The notion of ‘traditional versus contemporary’ is also ever-present throughout A Small Fortune. It’s there in the outdated nature of Kevin’s work, and it’s there in local law enforcement, which is made up of by-the book Susan Crowe (Andrea Bang), who is both new to the police force and new to the community, and Jim Bradley (Matt Cooke), a local who knows how to local. 


It’s also there in the character of Omer Tom (the late Island icon, Bill McFadden). He’s an Irish moss dealer, among other things, who knows that his time, and his kind, are coming to an end. After all, as he asks Kevin, what are you going to do when I’m gone?


Although it’s a question that resonates for the duration of A Small Fortune, the answer, of course, is in Kevin’s connection to PEI. Whatever your experience of Canada’s smallest province, it’s hard to deny its magnetic pull that is hard to escape for many. It is, in the end, a place that feels like “home” perhaps as only an island can, even if what you make of that connection is not necessarily logical. 


That sense of place plays a large role in A Small Fortune, and the connection to it is reflected in the film’s spent fall setting. It’s a side of Prince Edward Island we don’t often see on film, one that is typically reserved for the lived experience of Islanders who reside in-province year round, long after the tourists have packed up and gone home. 


What this means is that the Island is presented here in a way I’ve not seen it represented on film before. You won’t find any scenic drone shots of shoreline in A Small Fortune. Instead, the brittle, long grass of fall and the frigid shoreline set the atmosphere and the stage for what’s to come. Cinematographer Jeff Wheaton introduces Prince Edward Island as a fresh character — no mean feat, that — one that both hints at the beauty of the place and showcases its ruggedness.


The human characters in A Small Fortune fare just as well.
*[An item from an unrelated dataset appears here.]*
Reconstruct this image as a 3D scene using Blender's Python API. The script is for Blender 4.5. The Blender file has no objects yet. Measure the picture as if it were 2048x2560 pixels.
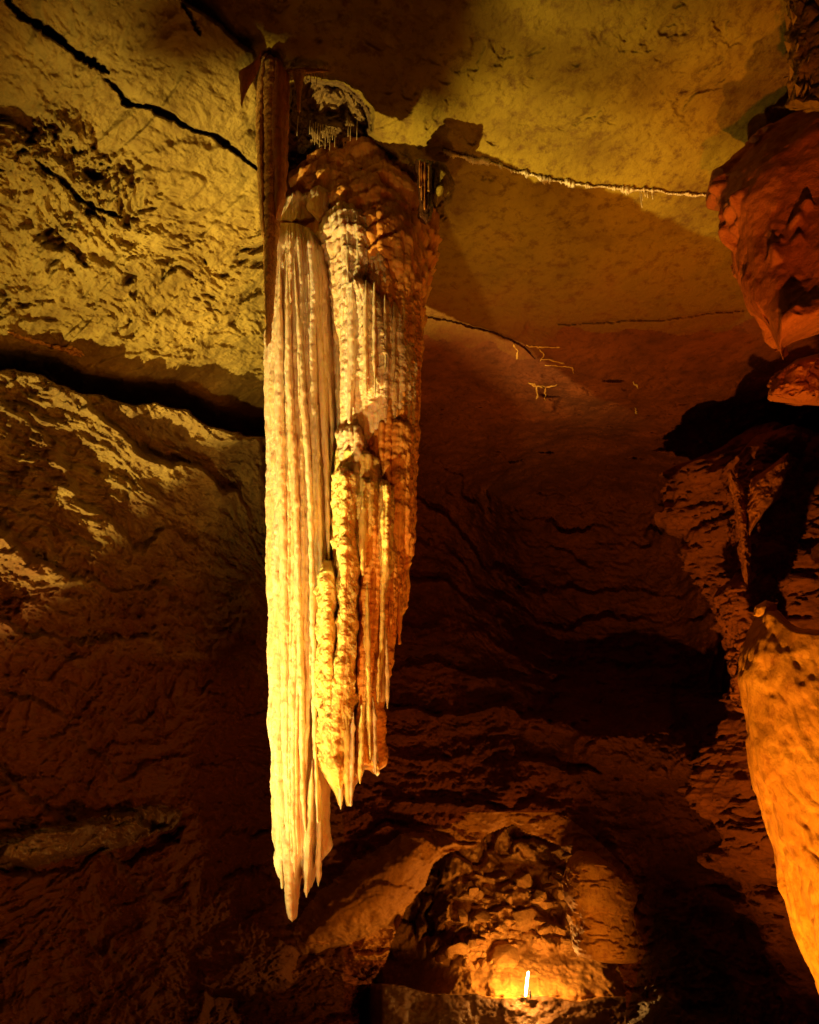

Oates, Balaban and Hynes (the bad guy with the most screen time) create a tension-filled triangle, and at least two characters you care about. Hynes is absolutely terrific, but you don’t exactly root for him, after all.   


Bang and Cooke are also excellent as, respectively, a fish-out-of-water cop trying to learn the ropes of small town policing, and the long-time cop who has the chops his new deputy desperately needs to develop. The casting of Bang is particularly inspired as her timbre belies the true nature of her character and emphasizes that fish-out-of-water quality. 


There’s also nice work from Celia Owen and Sophia Bell as sisters Gussie and Josie. Comic foils at first, and perpetually mounted on ATVs, they also act as the eyes of the community, observing much of what takes place in Skinner’s Pond.


What can be said about Bill McFadden? Locally, he’s an icon, a larger than life presence that will be felt in the streets of Charlottetown, and throughout the province, for some time to come. A Small Fortune was McFadden’s last film (it’s dedicated to him), and he certainly brings life to Omer, though I wasn’t always convinced by his performance. When he nails it, however, there’s no doubt that anyone seeing A Small Fortune will come away remembering him. His turn as Omer Tom is absolutely a fitting tribute. 


As Master of Suspense Alfred Hitchcock knew and frequently proved, a plot hole doesn’t matter if you’re wrapped up in the story, and like most thrillers, A Small Fortune has a couple. Almost a trademark of the genre, chances are that your engagement with the film won’t allow you to dwell there, with some pop psychology reasoning giving you enough of a rationale to ignore it. 


Behind it all, I’ve been privy to some of the work that writer/director Adam Perry has put into realizing A Small Fortune, and it’s a testament to his belief in the project, and that of producers and Perry cohorts Jason Arsenault and Jenna MacMillan, as well as Newfoundland-based producer Mary Sexton, that this film haas made it to screens. Perry has some web work to his credit, including the 2009 feature-length web series Jiggers, but here, Perry has strived for more and achieved it. The evolution of his script and his direction are as solid as they come. He has made a film that we can point to and say, “This is what we’re doing in PEI.” On a personal level, it is absolutely a film I wish I’d made.